AIM :: Produce word for word the lines of the data below running from the one that has "Keep writing the" to the one that has "m = MB(); pA", inclusive, and no others.

Dataset rows
══════════════════════════════

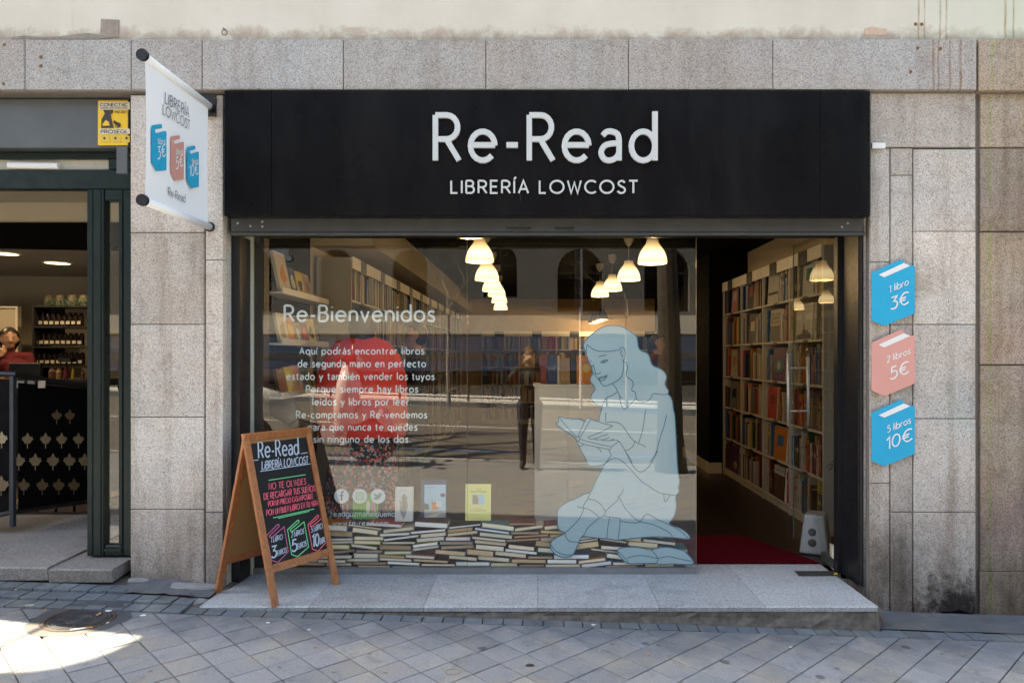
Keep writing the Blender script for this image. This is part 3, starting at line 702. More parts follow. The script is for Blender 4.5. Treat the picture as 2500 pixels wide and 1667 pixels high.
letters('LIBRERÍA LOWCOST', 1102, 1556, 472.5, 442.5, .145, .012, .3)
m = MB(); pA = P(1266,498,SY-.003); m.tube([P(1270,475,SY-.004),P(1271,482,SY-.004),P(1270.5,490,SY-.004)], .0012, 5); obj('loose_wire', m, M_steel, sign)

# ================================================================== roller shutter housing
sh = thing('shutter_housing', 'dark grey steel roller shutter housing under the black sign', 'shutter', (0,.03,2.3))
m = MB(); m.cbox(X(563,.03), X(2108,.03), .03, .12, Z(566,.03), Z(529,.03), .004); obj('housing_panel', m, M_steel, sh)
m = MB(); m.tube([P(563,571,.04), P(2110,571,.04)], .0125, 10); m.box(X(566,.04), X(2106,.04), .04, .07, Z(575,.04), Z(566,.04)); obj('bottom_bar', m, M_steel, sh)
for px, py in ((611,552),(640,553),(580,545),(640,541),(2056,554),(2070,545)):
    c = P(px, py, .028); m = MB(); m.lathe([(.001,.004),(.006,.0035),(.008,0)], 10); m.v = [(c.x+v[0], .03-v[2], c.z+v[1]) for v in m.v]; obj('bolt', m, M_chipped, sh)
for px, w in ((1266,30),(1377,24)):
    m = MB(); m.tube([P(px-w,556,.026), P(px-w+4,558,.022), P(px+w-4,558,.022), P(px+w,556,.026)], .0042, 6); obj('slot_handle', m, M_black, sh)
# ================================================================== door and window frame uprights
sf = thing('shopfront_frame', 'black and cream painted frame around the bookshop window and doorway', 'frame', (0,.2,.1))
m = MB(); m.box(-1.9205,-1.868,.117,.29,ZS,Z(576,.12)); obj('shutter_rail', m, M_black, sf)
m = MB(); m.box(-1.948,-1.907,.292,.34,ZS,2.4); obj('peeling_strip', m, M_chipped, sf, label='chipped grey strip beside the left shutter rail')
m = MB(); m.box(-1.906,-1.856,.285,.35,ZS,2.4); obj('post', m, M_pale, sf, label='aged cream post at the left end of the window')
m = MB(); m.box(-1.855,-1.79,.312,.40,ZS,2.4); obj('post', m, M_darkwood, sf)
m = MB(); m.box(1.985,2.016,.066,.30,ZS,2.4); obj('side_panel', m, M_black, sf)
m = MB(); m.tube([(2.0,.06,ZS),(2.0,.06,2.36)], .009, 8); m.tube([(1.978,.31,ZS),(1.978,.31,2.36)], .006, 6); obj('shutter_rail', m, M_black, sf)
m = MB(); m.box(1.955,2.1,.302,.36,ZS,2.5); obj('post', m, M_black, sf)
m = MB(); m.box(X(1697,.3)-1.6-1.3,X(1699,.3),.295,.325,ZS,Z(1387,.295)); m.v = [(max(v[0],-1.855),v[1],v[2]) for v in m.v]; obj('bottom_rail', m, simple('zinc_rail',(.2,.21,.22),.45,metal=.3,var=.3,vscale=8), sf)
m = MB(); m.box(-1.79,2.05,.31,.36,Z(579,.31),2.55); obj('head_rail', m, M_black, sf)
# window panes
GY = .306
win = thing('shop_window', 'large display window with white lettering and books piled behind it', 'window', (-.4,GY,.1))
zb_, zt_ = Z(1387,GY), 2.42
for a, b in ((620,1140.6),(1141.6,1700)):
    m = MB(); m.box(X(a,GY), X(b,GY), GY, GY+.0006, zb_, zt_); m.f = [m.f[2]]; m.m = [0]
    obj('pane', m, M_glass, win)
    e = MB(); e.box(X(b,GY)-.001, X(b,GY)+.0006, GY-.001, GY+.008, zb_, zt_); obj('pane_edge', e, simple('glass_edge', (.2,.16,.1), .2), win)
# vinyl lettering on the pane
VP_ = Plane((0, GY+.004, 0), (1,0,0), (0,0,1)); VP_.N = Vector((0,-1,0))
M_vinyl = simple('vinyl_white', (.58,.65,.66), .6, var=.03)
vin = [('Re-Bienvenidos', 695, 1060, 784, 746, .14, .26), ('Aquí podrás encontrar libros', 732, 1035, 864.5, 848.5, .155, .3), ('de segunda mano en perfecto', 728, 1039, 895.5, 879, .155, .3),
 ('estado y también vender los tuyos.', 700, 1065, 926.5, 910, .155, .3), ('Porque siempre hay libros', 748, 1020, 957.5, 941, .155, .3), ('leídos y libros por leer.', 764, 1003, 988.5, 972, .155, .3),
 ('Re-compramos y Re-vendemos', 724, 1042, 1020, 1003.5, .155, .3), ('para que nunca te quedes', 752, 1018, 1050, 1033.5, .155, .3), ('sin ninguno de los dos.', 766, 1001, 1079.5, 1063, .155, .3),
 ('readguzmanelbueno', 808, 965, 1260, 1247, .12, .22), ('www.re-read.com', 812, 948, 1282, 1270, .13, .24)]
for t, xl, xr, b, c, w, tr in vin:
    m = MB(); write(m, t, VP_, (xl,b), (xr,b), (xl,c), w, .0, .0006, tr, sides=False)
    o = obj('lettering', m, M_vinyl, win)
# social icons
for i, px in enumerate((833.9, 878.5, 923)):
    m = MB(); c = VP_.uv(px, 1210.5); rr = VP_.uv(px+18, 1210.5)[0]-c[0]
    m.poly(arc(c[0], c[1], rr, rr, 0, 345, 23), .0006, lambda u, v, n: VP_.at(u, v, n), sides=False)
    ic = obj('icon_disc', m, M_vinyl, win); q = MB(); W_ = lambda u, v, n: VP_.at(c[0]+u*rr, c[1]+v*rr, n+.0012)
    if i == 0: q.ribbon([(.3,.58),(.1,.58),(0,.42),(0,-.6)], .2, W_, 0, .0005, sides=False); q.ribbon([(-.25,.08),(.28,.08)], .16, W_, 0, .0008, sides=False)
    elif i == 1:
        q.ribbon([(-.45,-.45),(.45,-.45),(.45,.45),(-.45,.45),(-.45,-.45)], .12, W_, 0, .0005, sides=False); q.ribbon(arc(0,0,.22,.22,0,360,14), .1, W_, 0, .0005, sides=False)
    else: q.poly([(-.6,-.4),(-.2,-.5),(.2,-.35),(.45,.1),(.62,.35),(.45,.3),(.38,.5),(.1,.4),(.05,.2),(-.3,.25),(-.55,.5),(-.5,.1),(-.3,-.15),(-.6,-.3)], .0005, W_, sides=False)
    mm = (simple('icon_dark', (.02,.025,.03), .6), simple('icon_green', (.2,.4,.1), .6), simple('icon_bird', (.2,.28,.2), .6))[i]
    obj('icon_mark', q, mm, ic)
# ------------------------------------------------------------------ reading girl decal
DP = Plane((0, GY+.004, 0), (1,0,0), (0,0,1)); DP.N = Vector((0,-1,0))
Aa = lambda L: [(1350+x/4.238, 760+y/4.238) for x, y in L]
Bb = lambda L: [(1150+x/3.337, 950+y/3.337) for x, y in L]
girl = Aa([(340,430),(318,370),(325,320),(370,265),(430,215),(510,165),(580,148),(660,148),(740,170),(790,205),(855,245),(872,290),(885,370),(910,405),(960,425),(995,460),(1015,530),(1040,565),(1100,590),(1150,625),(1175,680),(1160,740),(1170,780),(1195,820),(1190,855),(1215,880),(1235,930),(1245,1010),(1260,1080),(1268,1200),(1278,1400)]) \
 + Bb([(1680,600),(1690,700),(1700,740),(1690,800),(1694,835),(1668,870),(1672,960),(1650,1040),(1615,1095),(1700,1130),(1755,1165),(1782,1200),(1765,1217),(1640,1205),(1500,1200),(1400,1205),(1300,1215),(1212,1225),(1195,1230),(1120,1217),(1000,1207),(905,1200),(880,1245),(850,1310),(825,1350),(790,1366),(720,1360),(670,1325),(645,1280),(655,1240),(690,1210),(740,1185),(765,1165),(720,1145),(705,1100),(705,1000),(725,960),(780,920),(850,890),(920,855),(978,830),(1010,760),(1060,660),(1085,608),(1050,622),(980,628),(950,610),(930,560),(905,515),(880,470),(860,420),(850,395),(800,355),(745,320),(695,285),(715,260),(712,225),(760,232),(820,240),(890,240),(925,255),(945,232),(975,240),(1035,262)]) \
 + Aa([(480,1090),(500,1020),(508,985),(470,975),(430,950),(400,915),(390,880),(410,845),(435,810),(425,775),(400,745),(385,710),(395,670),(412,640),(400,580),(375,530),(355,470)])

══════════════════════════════

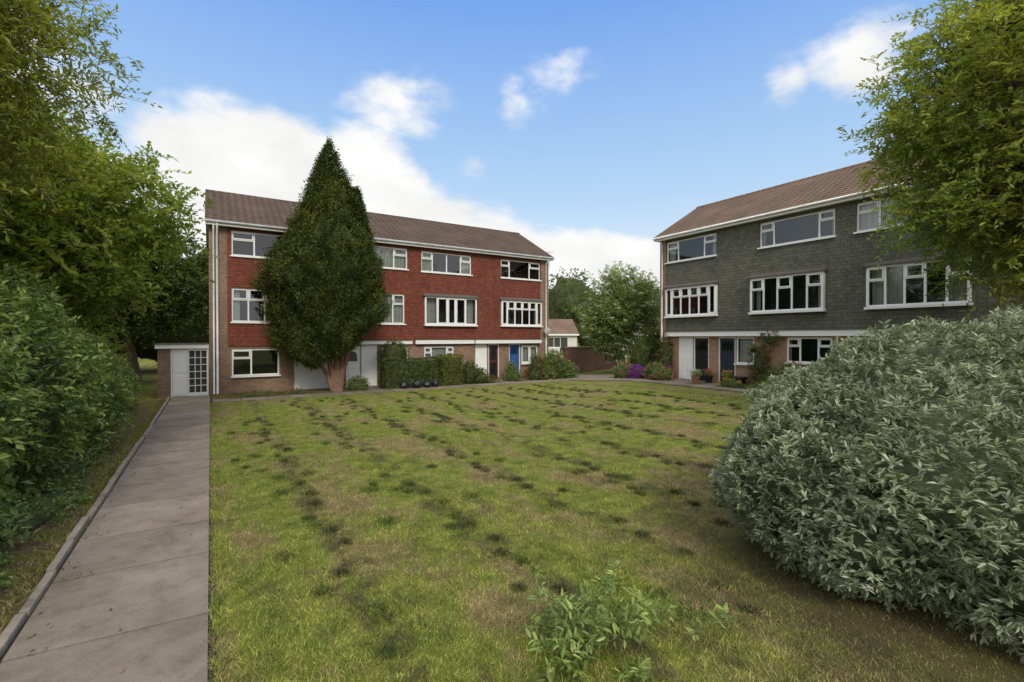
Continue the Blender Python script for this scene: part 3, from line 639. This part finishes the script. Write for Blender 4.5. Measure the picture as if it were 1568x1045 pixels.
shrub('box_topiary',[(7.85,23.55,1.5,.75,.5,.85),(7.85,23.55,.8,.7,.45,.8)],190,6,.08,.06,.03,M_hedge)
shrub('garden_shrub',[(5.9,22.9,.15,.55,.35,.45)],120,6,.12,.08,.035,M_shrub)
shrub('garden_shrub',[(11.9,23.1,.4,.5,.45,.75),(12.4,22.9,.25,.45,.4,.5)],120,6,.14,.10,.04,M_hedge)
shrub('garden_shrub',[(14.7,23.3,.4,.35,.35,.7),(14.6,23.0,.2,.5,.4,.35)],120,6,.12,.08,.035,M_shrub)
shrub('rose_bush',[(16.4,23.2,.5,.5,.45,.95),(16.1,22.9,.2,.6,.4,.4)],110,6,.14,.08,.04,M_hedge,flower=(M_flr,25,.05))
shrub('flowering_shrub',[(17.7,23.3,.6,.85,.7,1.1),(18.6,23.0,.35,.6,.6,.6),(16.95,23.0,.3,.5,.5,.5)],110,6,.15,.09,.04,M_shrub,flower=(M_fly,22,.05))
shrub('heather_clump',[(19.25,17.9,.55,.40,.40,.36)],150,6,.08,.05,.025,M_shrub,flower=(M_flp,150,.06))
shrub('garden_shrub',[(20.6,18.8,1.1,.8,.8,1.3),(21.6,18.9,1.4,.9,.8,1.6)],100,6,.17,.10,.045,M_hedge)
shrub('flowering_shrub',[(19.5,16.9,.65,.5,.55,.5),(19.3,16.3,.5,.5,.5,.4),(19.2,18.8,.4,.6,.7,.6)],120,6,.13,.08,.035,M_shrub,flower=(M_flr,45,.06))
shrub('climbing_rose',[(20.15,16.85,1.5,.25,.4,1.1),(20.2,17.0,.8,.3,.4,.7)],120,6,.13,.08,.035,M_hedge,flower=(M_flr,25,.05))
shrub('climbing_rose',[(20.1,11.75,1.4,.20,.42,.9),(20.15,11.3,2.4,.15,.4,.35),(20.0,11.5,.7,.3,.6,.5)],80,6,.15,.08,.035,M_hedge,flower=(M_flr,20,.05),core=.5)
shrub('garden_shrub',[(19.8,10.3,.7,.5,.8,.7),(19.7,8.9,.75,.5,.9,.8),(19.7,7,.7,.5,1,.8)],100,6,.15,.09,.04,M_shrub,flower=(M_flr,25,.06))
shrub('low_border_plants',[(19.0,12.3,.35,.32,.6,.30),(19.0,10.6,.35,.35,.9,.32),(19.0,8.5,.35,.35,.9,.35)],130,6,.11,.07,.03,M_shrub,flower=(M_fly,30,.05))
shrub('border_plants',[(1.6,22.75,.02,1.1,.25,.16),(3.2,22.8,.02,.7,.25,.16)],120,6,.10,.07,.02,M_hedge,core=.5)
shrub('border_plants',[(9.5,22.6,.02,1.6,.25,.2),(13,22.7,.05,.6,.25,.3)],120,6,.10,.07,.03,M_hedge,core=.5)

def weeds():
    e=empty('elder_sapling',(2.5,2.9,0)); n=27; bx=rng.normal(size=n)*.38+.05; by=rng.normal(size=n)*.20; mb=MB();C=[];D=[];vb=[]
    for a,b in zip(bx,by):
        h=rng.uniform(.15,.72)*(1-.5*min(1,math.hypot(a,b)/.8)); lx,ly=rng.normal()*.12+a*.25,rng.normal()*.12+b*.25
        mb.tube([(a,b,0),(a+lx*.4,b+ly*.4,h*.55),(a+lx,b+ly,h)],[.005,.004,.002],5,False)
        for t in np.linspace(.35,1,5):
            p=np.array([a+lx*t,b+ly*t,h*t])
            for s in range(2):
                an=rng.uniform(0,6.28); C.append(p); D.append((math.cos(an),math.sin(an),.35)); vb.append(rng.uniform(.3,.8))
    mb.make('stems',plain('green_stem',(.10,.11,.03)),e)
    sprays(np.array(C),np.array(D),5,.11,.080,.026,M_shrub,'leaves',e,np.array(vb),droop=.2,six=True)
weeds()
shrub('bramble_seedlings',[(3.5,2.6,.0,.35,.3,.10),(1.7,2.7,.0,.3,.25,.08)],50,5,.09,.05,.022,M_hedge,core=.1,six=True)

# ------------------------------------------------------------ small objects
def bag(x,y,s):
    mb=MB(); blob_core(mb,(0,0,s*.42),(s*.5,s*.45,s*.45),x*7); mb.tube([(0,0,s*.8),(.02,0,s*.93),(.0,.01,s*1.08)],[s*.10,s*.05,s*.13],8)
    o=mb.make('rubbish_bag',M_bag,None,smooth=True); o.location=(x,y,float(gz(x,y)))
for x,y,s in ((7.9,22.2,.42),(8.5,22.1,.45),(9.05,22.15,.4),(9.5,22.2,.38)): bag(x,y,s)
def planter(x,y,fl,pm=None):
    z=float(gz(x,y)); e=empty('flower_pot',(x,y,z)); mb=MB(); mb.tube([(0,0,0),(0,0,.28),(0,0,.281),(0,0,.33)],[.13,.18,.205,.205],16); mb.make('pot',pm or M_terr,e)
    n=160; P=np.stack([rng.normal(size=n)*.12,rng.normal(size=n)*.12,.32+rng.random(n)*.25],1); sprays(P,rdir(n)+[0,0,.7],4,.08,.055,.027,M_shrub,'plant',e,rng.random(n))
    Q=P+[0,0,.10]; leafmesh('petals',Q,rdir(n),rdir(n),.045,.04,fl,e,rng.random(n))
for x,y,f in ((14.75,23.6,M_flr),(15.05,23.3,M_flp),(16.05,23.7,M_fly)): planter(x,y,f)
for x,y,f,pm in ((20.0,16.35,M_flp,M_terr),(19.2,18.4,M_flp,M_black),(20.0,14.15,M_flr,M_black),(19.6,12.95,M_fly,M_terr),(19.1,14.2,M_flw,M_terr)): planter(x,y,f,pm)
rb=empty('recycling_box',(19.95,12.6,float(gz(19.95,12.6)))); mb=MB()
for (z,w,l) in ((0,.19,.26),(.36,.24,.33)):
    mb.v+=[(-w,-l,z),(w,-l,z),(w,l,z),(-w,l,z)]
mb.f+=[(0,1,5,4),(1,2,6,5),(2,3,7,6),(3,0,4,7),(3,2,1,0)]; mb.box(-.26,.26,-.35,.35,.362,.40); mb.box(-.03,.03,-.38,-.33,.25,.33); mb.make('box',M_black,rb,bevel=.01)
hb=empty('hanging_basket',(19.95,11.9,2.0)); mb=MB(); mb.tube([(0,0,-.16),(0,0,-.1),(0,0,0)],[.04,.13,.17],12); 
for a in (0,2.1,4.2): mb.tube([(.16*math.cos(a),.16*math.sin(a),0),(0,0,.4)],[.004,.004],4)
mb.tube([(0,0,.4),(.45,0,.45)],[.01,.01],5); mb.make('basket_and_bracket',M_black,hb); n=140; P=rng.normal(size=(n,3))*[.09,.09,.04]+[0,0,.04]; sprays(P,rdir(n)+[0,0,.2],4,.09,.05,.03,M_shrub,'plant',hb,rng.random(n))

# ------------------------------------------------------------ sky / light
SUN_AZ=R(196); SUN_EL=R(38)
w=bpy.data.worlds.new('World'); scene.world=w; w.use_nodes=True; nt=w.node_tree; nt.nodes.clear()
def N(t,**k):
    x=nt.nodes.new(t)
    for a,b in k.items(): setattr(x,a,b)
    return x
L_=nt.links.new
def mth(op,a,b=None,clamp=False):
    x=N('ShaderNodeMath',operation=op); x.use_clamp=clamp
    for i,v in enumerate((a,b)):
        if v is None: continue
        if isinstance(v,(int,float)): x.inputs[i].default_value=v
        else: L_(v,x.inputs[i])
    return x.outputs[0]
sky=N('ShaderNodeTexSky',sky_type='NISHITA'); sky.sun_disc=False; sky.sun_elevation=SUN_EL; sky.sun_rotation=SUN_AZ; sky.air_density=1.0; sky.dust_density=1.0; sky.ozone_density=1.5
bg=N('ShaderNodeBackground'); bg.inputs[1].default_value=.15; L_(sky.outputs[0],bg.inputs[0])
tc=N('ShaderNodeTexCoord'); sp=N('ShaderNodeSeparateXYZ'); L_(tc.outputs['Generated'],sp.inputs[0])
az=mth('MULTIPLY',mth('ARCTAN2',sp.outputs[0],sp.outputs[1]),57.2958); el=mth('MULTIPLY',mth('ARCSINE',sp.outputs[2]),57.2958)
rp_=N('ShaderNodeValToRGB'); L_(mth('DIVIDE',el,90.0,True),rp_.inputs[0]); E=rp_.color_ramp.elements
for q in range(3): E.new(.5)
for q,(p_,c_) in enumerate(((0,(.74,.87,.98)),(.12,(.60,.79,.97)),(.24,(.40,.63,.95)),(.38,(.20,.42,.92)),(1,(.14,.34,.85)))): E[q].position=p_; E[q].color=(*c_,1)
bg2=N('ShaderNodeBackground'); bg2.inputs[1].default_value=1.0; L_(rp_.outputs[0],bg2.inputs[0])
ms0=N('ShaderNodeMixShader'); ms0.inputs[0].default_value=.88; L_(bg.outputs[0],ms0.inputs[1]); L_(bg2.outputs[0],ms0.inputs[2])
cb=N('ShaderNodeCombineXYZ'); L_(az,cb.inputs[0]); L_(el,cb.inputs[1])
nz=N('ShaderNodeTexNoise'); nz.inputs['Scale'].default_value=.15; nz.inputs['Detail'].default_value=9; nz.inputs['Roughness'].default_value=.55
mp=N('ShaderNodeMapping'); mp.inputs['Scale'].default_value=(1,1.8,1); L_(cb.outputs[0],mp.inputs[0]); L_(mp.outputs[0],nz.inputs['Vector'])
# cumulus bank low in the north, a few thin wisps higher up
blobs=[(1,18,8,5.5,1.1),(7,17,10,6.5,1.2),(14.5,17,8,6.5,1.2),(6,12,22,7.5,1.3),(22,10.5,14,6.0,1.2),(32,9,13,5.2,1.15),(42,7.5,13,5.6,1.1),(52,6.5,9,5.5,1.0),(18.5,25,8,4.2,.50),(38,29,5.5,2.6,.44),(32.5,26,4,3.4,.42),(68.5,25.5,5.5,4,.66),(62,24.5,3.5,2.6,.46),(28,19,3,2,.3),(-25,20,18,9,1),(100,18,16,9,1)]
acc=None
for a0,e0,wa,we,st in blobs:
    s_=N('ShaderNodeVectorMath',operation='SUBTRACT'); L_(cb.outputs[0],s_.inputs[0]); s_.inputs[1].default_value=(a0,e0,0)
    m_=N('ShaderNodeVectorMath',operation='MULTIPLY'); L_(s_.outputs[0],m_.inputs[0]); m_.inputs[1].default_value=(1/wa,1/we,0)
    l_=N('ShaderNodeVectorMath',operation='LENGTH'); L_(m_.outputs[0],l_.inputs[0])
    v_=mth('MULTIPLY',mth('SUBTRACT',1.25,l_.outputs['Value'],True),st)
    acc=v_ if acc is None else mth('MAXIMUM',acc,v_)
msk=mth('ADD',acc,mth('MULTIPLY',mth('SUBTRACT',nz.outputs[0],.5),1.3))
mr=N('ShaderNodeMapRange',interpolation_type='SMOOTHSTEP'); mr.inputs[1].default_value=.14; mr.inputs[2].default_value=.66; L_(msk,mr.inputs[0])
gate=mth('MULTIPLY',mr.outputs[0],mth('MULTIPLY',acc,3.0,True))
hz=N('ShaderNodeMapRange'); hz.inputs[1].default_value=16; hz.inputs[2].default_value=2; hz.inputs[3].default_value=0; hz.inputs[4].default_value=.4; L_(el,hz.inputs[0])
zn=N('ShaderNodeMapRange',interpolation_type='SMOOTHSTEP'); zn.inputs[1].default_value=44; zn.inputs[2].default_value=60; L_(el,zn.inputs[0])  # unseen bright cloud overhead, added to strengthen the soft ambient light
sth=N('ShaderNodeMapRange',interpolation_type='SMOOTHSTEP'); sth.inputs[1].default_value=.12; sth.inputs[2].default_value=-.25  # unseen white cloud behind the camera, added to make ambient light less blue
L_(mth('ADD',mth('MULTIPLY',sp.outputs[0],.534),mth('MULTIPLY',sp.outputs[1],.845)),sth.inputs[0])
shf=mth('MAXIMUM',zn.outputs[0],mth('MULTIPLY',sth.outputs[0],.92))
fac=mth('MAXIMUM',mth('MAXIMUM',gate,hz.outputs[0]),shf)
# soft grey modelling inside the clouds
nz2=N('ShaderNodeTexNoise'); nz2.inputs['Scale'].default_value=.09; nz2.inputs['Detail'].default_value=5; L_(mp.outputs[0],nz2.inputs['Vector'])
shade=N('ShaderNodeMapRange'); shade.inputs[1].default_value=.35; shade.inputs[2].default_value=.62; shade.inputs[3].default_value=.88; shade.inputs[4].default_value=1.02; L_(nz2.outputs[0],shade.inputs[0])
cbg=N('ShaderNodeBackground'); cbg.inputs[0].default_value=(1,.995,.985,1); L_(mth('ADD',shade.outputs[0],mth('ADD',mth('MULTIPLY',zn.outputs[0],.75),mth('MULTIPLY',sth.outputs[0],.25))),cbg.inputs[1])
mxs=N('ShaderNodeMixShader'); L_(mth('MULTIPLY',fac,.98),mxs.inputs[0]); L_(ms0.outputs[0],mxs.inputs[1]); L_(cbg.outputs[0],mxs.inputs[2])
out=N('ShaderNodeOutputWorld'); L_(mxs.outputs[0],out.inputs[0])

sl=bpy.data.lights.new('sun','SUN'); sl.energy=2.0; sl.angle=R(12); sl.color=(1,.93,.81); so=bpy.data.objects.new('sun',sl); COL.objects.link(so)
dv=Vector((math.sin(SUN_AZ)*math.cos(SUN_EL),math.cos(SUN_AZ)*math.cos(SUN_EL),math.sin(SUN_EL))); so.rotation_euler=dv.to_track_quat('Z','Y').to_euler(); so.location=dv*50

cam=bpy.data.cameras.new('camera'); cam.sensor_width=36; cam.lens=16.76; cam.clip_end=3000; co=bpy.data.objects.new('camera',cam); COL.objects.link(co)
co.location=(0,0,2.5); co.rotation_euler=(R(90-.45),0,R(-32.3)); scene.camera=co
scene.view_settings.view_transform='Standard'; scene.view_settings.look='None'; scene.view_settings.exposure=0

══════════════════════════════

OUTPUT BELOW ::
Keep writing the Blender script for this image. This is part 3, starting at line 702. More parts follow. The script is for Blender 4.5. Treat the picture as 2500 pixels wide and 1667 pixels high.
letters('LIBRERÍA LOWCOST', 1102, 1556, 472.5, 442.5, .145, .012, .3)
m = MB(); pA = P(1266,498,SY-.003); m.tube([P(1270,475,SY-.004),P(1271,482,SY-.004),P(1270.5,490,SY-.004)], .0012, 5); obj('loose_wire', m, M_steel, sign)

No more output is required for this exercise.